Surfactant transport in Marangoni flow

Spreading due to a surface tension gradient, known as Marangoni spreading, is common in natural and technological settings. The surface tension gradient can arise from the localized deposition of a surface-active material on a liquid subphase. Much of the literature focuses on spreading on a thin, viscous subphase, where the lubrication approximation can be utilized. However, spreading on deep, low viscosity subphases, where the lubrication approximation does not hold, are less studied. The focus of this thesis is understanding Marangoni spreading on such deep, low viscosity subphases. In this regime, both capillary waves and Marangoni flows form. Further, this thesis shows how changing key parameters impacts the Marangoni flows and capillary waves.

Changes of surfactant properties, such as the solubility, desorption rate, and concentration, impacts the pathways the surfactant molecule can take or the rate in which it traverses through a particular pathway. As we change the Marangoni stresses by varying the surfactant properties, the amplitude of the capillary waves also changes. However, in the cases we examined, the speed of the capillary wave remains the same.
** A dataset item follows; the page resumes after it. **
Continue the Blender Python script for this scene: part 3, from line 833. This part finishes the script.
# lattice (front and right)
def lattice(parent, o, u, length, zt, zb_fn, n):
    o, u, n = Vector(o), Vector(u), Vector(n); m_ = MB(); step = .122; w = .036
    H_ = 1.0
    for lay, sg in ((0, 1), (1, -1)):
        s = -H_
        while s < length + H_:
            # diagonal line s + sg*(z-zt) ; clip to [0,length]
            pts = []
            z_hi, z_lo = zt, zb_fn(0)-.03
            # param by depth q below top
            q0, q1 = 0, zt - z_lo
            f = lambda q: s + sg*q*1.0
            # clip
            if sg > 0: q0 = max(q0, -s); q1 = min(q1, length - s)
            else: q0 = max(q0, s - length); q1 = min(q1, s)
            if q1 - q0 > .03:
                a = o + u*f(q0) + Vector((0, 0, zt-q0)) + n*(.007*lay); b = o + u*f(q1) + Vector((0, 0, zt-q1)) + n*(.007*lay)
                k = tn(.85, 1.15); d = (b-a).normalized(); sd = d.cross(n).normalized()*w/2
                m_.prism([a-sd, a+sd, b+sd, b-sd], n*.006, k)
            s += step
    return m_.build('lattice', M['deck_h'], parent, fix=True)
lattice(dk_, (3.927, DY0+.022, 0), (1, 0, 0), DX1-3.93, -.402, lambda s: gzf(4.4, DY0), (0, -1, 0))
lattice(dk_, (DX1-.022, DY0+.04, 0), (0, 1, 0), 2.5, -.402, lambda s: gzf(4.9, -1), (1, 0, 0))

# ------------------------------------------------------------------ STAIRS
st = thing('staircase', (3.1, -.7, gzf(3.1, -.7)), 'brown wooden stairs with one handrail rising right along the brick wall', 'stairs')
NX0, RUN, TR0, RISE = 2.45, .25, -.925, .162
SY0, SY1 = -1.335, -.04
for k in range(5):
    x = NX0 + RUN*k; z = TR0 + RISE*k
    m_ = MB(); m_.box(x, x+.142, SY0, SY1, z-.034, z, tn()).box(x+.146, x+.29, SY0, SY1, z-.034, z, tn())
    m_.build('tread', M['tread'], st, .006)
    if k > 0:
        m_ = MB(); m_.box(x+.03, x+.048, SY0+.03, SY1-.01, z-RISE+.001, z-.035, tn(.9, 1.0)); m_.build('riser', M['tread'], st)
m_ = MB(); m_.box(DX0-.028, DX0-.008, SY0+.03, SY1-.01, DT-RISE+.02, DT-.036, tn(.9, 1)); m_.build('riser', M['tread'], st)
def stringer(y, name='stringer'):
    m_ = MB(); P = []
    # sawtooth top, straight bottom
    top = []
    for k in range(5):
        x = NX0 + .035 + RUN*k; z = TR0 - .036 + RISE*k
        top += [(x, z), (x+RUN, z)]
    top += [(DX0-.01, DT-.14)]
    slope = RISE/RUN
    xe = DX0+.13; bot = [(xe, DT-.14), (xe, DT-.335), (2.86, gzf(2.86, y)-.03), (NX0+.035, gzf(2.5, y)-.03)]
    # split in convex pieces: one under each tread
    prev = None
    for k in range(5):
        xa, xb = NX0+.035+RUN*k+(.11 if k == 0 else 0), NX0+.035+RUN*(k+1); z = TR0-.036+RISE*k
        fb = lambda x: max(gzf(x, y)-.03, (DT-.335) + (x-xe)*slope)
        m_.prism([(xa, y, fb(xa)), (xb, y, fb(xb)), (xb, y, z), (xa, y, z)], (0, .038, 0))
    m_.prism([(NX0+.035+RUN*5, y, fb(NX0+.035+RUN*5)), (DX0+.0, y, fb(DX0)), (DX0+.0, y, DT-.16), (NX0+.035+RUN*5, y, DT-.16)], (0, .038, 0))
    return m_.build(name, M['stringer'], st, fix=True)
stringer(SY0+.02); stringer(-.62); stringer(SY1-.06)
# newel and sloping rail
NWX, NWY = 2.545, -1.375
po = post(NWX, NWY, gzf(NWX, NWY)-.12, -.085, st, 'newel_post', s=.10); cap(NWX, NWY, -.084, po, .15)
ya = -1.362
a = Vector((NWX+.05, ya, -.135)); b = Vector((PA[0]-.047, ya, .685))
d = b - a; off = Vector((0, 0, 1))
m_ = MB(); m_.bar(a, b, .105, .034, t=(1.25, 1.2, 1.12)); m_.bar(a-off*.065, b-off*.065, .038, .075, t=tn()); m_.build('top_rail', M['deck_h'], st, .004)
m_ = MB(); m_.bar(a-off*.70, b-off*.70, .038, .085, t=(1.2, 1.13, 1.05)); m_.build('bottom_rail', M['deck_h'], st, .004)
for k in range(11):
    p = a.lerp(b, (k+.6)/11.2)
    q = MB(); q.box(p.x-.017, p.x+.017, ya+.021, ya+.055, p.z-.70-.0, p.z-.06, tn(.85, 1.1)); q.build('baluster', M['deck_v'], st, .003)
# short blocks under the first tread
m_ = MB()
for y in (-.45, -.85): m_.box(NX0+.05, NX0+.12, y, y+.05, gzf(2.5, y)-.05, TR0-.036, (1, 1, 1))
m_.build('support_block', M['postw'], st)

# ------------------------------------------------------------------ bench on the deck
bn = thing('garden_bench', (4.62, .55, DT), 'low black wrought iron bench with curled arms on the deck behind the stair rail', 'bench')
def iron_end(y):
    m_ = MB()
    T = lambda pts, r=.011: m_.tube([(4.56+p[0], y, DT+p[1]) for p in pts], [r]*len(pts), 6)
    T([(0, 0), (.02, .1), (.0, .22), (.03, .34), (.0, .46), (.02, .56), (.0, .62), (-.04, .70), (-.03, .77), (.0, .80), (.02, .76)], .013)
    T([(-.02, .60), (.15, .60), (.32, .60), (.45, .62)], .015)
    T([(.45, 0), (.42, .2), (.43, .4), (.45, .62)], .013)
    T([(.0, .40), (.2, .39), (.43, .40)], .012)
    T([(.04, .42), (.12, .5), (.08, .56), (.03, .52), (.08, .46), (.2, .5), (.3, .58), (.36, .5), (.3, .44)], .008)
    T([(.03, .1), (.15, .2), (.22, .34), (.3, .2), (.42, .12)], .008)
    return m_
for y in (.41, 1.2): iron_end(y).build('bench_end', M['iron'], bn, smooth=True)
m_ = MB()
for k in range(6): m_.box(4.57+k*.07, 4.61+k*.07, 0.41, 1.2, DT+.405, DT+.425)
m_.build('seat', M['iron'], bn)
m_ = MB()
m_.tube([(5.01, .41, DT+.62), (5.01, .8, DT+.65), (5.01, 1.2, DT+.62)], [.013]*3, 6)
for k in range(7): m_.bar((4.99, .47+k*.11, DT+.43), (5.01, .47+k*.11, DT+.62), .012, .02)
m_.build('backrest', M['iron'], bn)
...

As spreading progresses, a surface distortion arising from the Marangoni stresses separates from the slowest moving capillary wave. The movement of the surfactant front is also impacted by varying initial surfactant parameters.
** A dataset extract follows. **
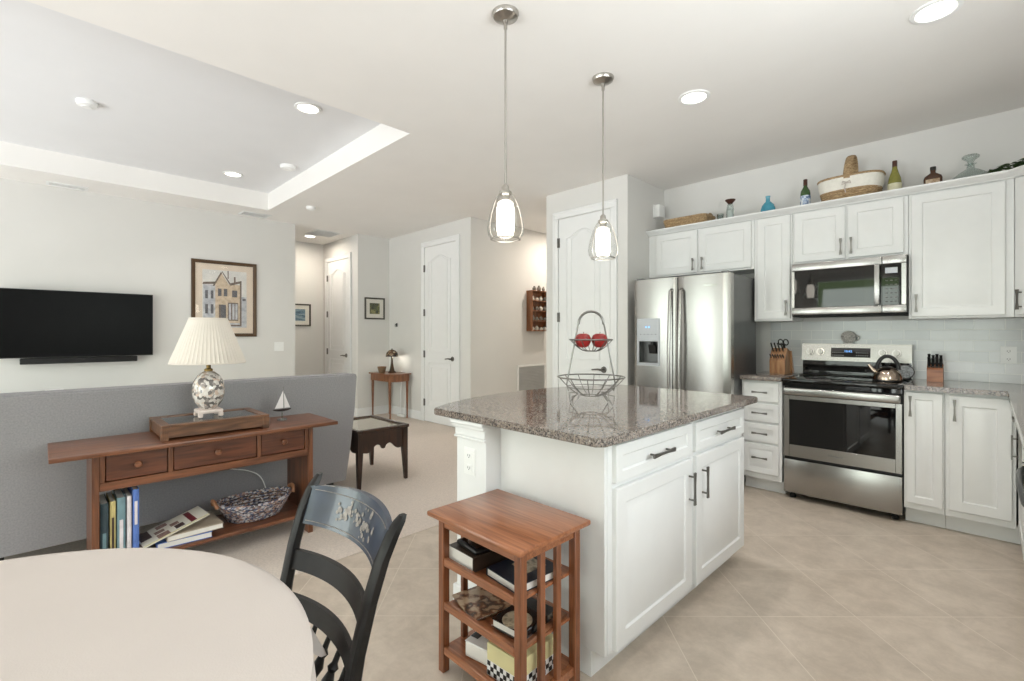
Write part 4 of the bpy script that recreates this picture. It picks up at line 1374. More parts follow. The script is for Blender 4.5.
mb.tube([(BX - 0.004, BYY - 0.152, TOP + 0.165), (BX - 0.012, BYY - 0.150, TOP + 0.125), (BX - 0.006, BYY - 0.146, TOP + 0.09)], 0.003, 6)
mb.build('twine_bow', M['linen'], t)

# ivy at the far right
t = thing('ivy_garland', 'dark green ivy garland lying on the corner cabinet at the right border', 'plant', (0.15, 4.50, TOP))
stem = [Vector((-0.045, 4.42, TOP + 0.045)), Vector((0.03, 4.43, TOP + 0.055)), Vector((0.10, 4.44, TOP + 0.07)), Vector((0.18, 4.43, TOP + 0.085)), Vector((0.27, 4.36, TOP + 0.085))]
mb = MB(); mb.tube(stem, 0.0035, 6)
mb.tube([(0.10, 4.44, TOP + 0.07), (0.12, 4.46, TOP + 0.0005)], 0.003, 6); mb.build('stem', M['leaf'], t)
rnd = random.Random(5)
mb = MB()
for k in range(150):
    u = rnd.random() ** 0.75 * 3.999
    i = int(u); p = stem[i].lerp(stem[i + 1], u - i)
    spread = 0.012 + 0.035 * min(1, u / 2)
    p = p + Vector((rnd.uniform(-1, 1) * spread, rnd.uniform(-1, 1) * spread, rnd.uniform(-0.5, 1) * spread))
    p.z = max(p.z, TOP + 0.028)
    s = rnd.uniform(0.016, 0.030)
    a = rnd.uniform(0, 2 * PI); tl = rnd.uniform(-0.6, 0.8)
    U = Vector((math.cos(a), math.sin(a), tl * 0.5)).normalized(); V = Vector((-math.sin(a), math.cos(a), 0.2)).normalized(); Nn = U.cross(V)
    pts = [p - U * s, p - U * s * 0.2 + V * s * 0.8 - Nn * s * 0.15, p + U * s * 0.3 + V * s * 0.5, p + U * s * 1.1 - Nn * s * 0.2, p + U * s * 0.3 - V * s * 0.5, p - U * s * 0.2 - V * s * 0.8 - Nn * s * 0.15]
    mid = p + Nn * s * 0.12
    for q in range(6):
        mb.face([tuple(mid), tuple(pts[q]), tuple(pts[(q + 1) % 6])])
mb.build('leaves', M['leaf'], t, smooth=0)

# chime box on the pantry side wall
t = thing('door_chime', 'white box mounted high on the pantry side wall', 'chime', (WPS, 4.52, 2.54))
mb = MB(); mb.box(WPS + 0.0005, WPS + 0.012, 4.47, 4.60, 2.465, 2.600, 0.003); mb.build('back_plate', M['white'], t)
mb = MB(); mb.box(WPS + 0.012, WPS + 0.070, 4.475, 4.595, 2.470, 2.595, 0.008, 2); mb.build('cover', M['white'], t)

# ---- pendants over the island
def pendant(y, label):
    x = -1.63
    t = thing('pendant_light', label, 'pendant light', (x, y, CEIL), 0, 'pendants over the island')
    def L(mb, prof, seg=28, c0=True, c1=True):
        mb.lathe([(r, z) for r, z in prof], (x, y, 0), seg, cap0=c0, cap1=c1)
    mb = MB(); L(mb, [(0.064, CEIL - 0.0005), (0.064, CEIL - 0.008), (0.058, CEIL - 0.020), (0.030, CEIL - 0.032), (0.012, CEIL - 0.036), (0.012, CEIL - 0.050), (0.004, CEIL - 0.052)]); mb.build('canopy', M['nickel_bright'], t)
    mb = MB(); mb.tube([(x, y, CEIL - 0.05), (x, y, 1.975)], 0.0052, 10)
    mb.lathe([(0.009, CEIL - 0.075), (0.009, CEIL - 0.05)], (x, y, 0), 10); mb.build('rod', M['nickel_bright'], t)
    mb = MB(); L(mb, [(0.006, 1.985), (0.016, 1.975), (0.018, 1.955), (0.030, 1.948), (0.030, 1.935), (0.020, 1.928), (0.020, 1.905)]); mb.build('socket', M['nickel_bright'], t)
    mb = MB(); L(mb, [(0.030, 1.940), (0.046, 1.918), (0.063, 1.880), (0.077, 1.835), (0.086, 1.790), (0.088, 1.765), (0.083, 1.740), (0.070, 1.724)], 36, False, False); gs = mb.build('glass_shade', M['pendant_glass'], t)
    mb = MB(); L(mb, [(0.072, 1.7245), (0.072, 1.720), (0.066, 1.719), (0.066, 1.7235), (0.070, 1.726)], 36, False, False); mb.build('rim', M['nickel_bright'], gs)
    mb = MB()
    for a in (0.35, 0.35 + 2 * PI / 3, 0.35 + 4 * PI / 3):
        pr = [(0.030, 1.940), (0.0475, 1.918), (0.0645, 1.880), (0.0785, 1.835), (0.0875, 1.790), (0.0895, 1.765), (0.0845, 1.740), (0.072, 1.722)]
        mb.tube([(x + r * math.cos(a), y + r * math.sin(a), z) for r, z in pr], 0.0022, 6)
        mb.build('wire_rib', M['nickel_bright'], gs); mb = MB()
    mb.bm.free()
    mb = MB(); L(mb, [(0.022, 1.905), (0.036, 1.895), (0.043, 1.860), (0.044, 1.800), (0.040, 1.755), (0.034, 1.735), (0.001, 1.733)]); mb.build('frosted_diffuser', M['frosted'], t)
    return t
pendant(1.575, 'nearer pendant lamp of clear glass over the island, higher in the photo')
pendant(2.385, 'farther pendant lamp of clear glass over the island, in front of the pantry door')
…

Varying the initial surface tension of the subphase by pre-depositing insoluble surfactant monolayer also impacts the spreading. The presence of a pre-deposited monolayer changes how the deposited surfactant is transported on the subphase surface. The non-uniform compression of the pre-deposited monolayer causes the surface tension gradient to extend past the deposited surfactant front and into the pre-deposited monolayer, impacting the stresses driving spreading. The overall surface deformation driven by the Marangoni flow is altered – to the point where the slowest moving surface peak disappears at high pre-deposited surfactant concentration. In addition, the slowest moving peak speed is dependent on the pre-deposited surfactant concentration. As the concentration of the pre-deposited surfactant increases, the speed decreases monotonically.
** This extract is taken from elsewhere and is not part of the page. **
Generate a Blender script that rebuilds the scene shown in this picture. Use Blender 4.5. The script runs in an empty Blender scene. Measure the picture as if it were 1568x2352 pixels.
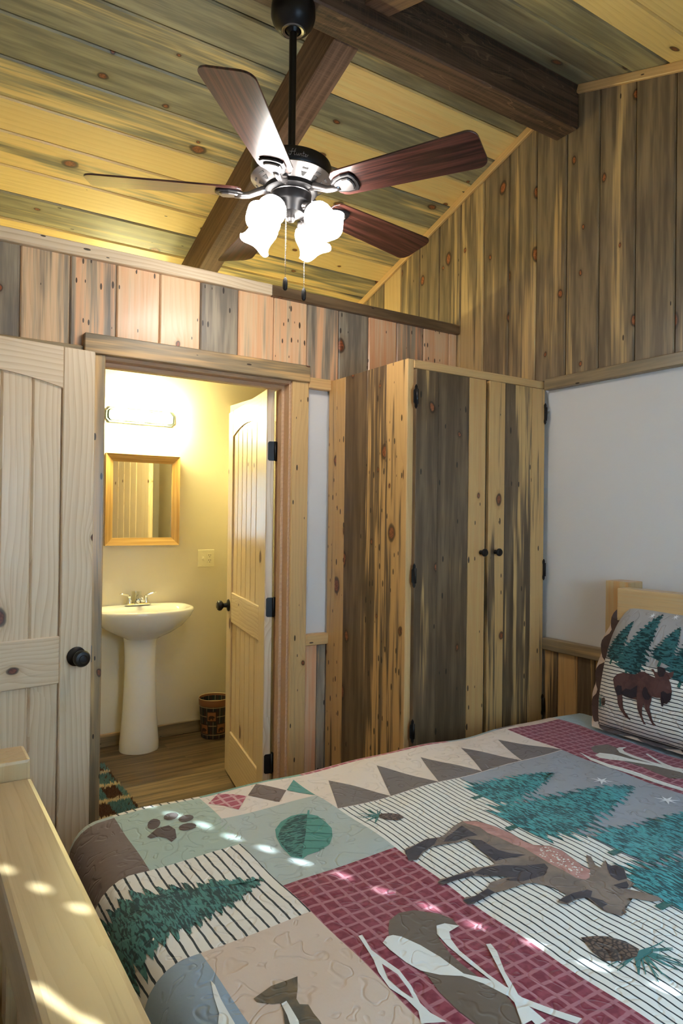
import bpy, bmesh, math, random
from mathutils import Vector, Matrix, noise as mnoise

random.seed(7)
scene = bpy.context.scene
COL = scene.collection

# ------------------------------------------------------------------ camera
cam_data = bpy.data.cameras.new('camera')
cam_data.sensor_fit = 'VERTICAL'
cam_data.sensor_height = 36.0
cam_data.lens = 24.0
cam_data.clip_start = 0.02
cam = bpy.data.objects.new('camera', cam_data)
COL.objects.link(cam)
_yaw, _pit, _rol = math.radians(32.93), math.radians(0.36), math.radians(0.70)
_f = Vector((math.sin(_yaw) * math.cos(_pit), math.cos(_yaw) * math.cos(_pit), math.sin(_pit)))
_r = Vector((math.cos(_yaw), -math.sin(_yaw), 0))
_u = _r.cross(_f)
_r2 = _r * math.cos(_rol) + _u * math.sin(_rol)
_u2 = _u * math.cos(_rol) - _r * math.sin(_rol)
_m = Matrix((_r2, _u2, -_f)).transposed().to_4x4()
_m.translation = Vector((0, 0, 1.45))
cam.matrix_world = _m
scene.camera = cam

# ------------------------------------------------------------------ world, sun, exposure
SHADE_EMIT = 13.0
VANITY_EMIT = 110.0
world = bpy.data.worlds.new('world')
scene.world = world
world.use_nodes = True
wn = world.node_tree
wn.nodes.clear()
w_out = wn.nodes.new('ShaderNodeOutputWorld')
w_bg = wn.nodes.new('ShaderNodeBackground')
w_sky = wn.nodes.new('ShaderNodeTexSky')
w_sky.sky_type = 'NISHITA'
w_sky.sun_disc = False
w_sky.sun_elevation = math.radians(25)
w_sky.sun_rotation = math.radians(156)
w_bg.inputs['Strength'].default_value = 0.6
wn.links.new(w_sky.outputs[0], w_bg.inputs['Color'])
wn.links.new(w_bg.outputs[0], w_out.inputs['Surface'])

SUN_EL = math.radians(25.0)
SUN_H = Vector((-0.4043, 0.9146, 0))
sun_dir = Vector((SUN_H.x * math.cos(SUN_EL), SUN_H.y * math.cos(SUN_EL), -math.sin(SUN_EL)))
sun_data = bpy.data.lights.new('sun', 'SUN')
sun_data.energy = 10.0
sun_data.angle = math.radians(0.53)
sun_data.color = (0.74, 0.88, 1.0)
sun = bpy.data.objects.new('sun', sun_data)
COL.objects.link(sun)
sun.rotation_euler = sun_dir.to_track_quat('-Z', 'Y').to_euler()
sun.location = (3, -6, 5)

scene.view_settings.view_transform = 'Standard'
scene.view_settings.look = 'None'
scene.view_settings.gamma = 1.0
scene.view_settings.use_curve_mapping = False
scene.view_settings.exposure = 2.12
scene.cycles.max_bounces = 7
scene.cycles.diffuse_bounces = 4
scene.cycles.glossy_bounces = 3
scene.cycles.transmission_bounces = 4
scene.cycles.transparent_max_bounces = 6
scene.cycles.caustics_reflective = False
scene.cycles.caustics_refractive = False
scene.cycles.use_denoising = True
scene.cycles.use_adaptive_sampling = True
scene.cycles.adaptive_threshold = 0.08
scene.cycles.use_light_tree = False
scene.cycles.sample_clamp_indirect = 6.0


# ------------------------------------------------------------------ colour and node helpers
def lin(c):
    c = c / 255.0
    return c / 12.92 if c <= 0.04045 else ((c + 0.055) / 1.055) ** 2.4


def S(r, g, b):
    return (lin(r), lin(g), lin(b), 1.0)


class NB:
    """small node-tree builder"""

    def __init__(self, name):
        self.mat = bpy.data.materials.new(name)
        self.mat.use_nodes = True
        self.nt = self.mat.node_tree
        self.nt.nodes.clear()
        self.out = self.nt.nodes.new('ShaderNodeOutputMaterial')

    def plug(self, sock, v):
        if hasattr(v, 'is_output') or isinstance(v, bpy.types.NodeSocket):
            self.nt.links.new(v, sock)
        elif v is not None:
            sock.default_value = v

    def node(self, t, out=0, props=None, **ins):
        n = self.nt.nodes.new(t)
        for k, v in (props or {}).items():
            setattr(n, k, v)
        for k, v in ins.items():
            key = int(k[1:]) if k[0] == 'i' and k[1:].isdigit() else k.replace('_', ' ')
            self.plug(n.inputs[key], v)
        return n.outputs[out]

    def m(self, op, a, b=None, c=None, clamp=False):
        n = self.nt.nodes.new('ShaderNodeMath')
        n.operation = op
        n.use_clamp = clamp
        self.plug(n.inputs[0], a)
        if b is not None:
            self.plug(n.inputs[1], b)
        if c is not None:
            self.plug(n.inputs[2], c)
        return n.outputs[0]

    def vm(self, op, a, b=None):
        n = self.nt.nodes.new('ShaderNodeVectorMath')
        n.operation = op
        self.plug(n.inputs[0], a)
        if b is not None:
            self.plug(n.inputs[1], b)
        return n.outputs[0]

    def mix(self, fac, a, b, blend='MIX'):
        n = self.nt.nodes.new('ShaderNodeMix')
        n.data_type = 'RGBA'
        n.blend_type = blend
        self.plug(n.inputs[0], fac)
        self.plug(n.inputs[6], a)
        self.plug(n.inputs[7], b)
        return n.outputs[2]

    def ss(self, x, lo, hi):
        n = self.nt.nodes.new('ShaderNodeMapRange')
        n.interpolation_type = 'SMOOTHSTEP'
        self.plug(n.inputs[0], x)
        n.inputs[1].default_value = lo
        n.inputs[2].default_value = hi
        return n.outputs[0]

    def noise(self, vec, scale=1.0, detail=2.0, rough=0.5, dist=0.0):
        n = self.nt.nodes.new('ShaderNodeTexNoise')
        self.plug(n.inputs['Vector'], vec)
        n.inputs['Scale'].default_value = scale
        n.inputs['Detail'].default_value = detail
        n.inputs['Roughness'].default_value = rough
        n.inputs['Distortion'].default_value = dist
        return n.outputs[0]

    def attr(self, name):
        n = self.nt.nodes.new('ShaderNodeAttribute')
        n.attribute_type = 'OBJECT'
        n.attribute_name = name
        return n.outputs['Fac']

    def bsdf(self, color, rough=0.5, metal=0.0, bump=None, bump_s=0.2, bump_d=0.002, coat=0.0, spec=0.5, **kw):
        n = self.nt.nodes.new('ShaderNodeBsdfPrincipled')
        self.plug(n.inputs['Base Color'], color)
        self.plug(n.inputs['Roughness'], rough)
        n.inputs['Metallic'].default_value = metal
        n.inputs['Specular IOR Level'].default_value = spec
        if coat:
            n.inputs['Coat Weight'].default_value = coat
            n.inputs['Coat Roughness'].default_value = 0.18
        for k, v in kw.items():
            self.plug(n.inputs[k.replace('_', ' ')], v)
        if bump is not None:
            b = self.nt.nodes.new('ShaderNodeBump')
            b.inputs['Strength'].default_value = bump_s
            b.inputs['Distance'].default_value = bump_d
            self.plug(b.inputs['Height'], bump)
            self.nt.links.new(b.outputs[0], n.inputs['Normal'])
        self.nt.links.new(n.outputs[0], self.out.inputs['Surface'])
        return n


def plain(name, col, rough=0.5, metal=0.0, spec=0.5, coat=0.0):
    b = NB(name)
    co = b.node('ShaderNodeTexCoord', 3)
    nz = b.noise(co, 40, 2)
    c = b.mix(b.m('MULTIPLY', nz, 0.12), col, (col[0] * .7, col[1] * .7, col[2] * .7, 1))
    b.bsdf(c, rough, metal, spec=spec, coat=coat)
    return b.mat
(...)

The roughness of the substrate and the thickness of the subphase also impacts spreading. Preliminary work was performed on surfaces where the roughness was formed by grooves. With the grooves present, there are two subphase depths: one at the highest point of the surface between the grooves and one at the lowest point in the grooves. The presence of the grooves, with a width on the order of the capillary length of the aqueous subphase, did not detectibly impact the surfactant front movement, which is driven by the Marangoni stresses. However, the grooves visibly impacted dewetting of the substrate, which is governed by recirculation flows in the subphase. The coupling of the flows in and beside the grooves alters the recirculation flows and the dewetting behavior. The grooves themselves never dewetted, while between the grooves, at the highest point of the substrate, it was possible for the substrate to dewet, depending on the initial subphase thickness.